Es stürmt weiter – oder schon wieder. Und wir haben eine unruhige Nacht hinter uns: Der Wind drückte das Heck des Bootes gegen den Ponton, sodass wir am Bug vorne die Muringleine anziehen mussten. Doch wie macht man das, wenn mehrere Tonnen Winddruck auf der Leine sind?

Unsere Methode: Wir warfen die Maschine an und legten den Vorwärtsgang ein. Das Boot zog nun an den Heckleinen zum Ponton, der Abstand war fürs erste wieder hergestellt. Dann knoteten wir eine Leine mit kleinerem Durchmesser an die dicke Muring-Leine. Der geniale Knoten dafür heisst Webleinenstek.

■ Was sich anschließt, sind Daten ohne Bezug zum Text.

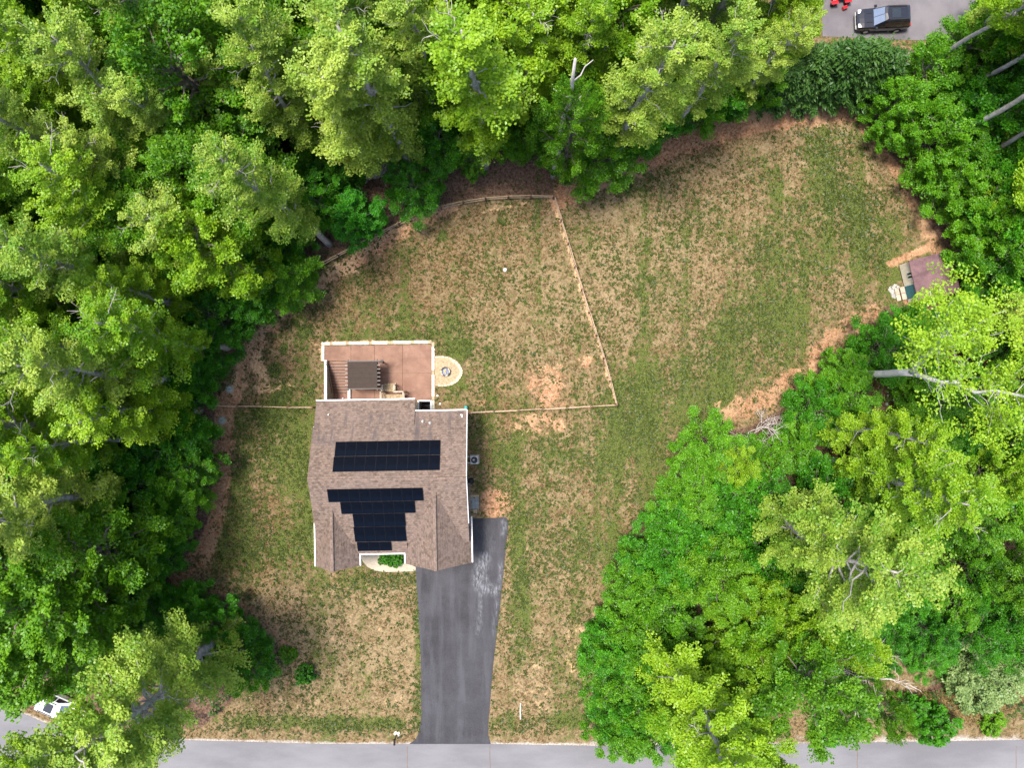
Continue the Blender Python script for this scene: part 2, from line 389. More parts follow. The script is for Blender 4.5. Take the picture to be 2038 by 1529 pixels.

In einem weiteren Schritt führten wir  das dünne Seil zur Wintsch und drehten die Kurbel.

Dann wurde die nun lose gewordene Muringleine zwischen Knoten und Klampe nachgezogen. Das ganze wurde ein paar mal wiederholt, bis der Abstand zum Ponton wieder  so gross war, dass wir den Motor abstellen und uns schlafen legen konnten.

Dieses nächtliche Hafenmanöver geschah in Calgari, wo ich auf den Tag genau vor 24 Jahren schon einmal  war, im November 1989. Wir kamen mit der Jacht „Tamango“ meines Kollegen tj aus Malta und hatten bei einem Zwischenstopp auf den Aeolischen Inseln aus einem Zeitungsaushang  erfahren, dass in Berlin die Mauer geöffnet worden sei. Eine Sensation, die ich auf Anhieb nicht glauben konnte. Wir schalteten Deutsche Welle ein und erfuhren, dass nun tatsächlich zusammenwachsen solle, was zusammengehöre. In Cagliari angekommen suchte ich ein Reisebüro auf, um sofort nach Berlin zu fliegen. Doch es gab längst keine Tickets mehr und so reiste ich nach Zürich zurück. 


Die Geschichte dieses ersten Aufenthalts auf Sardinien kommt mir vor wie aus einem andern Leben oder aus dem Leben eines anderen, auch deshalb, weil wir uns damals so umständlich informieren mussten: Keine Smartphones und kein Internet. Und für Flugtickets musste man noch ins Reisebüro. Dafür gab es keinen Sturm im Hafen – und wir schliefen als sei nichts passiert.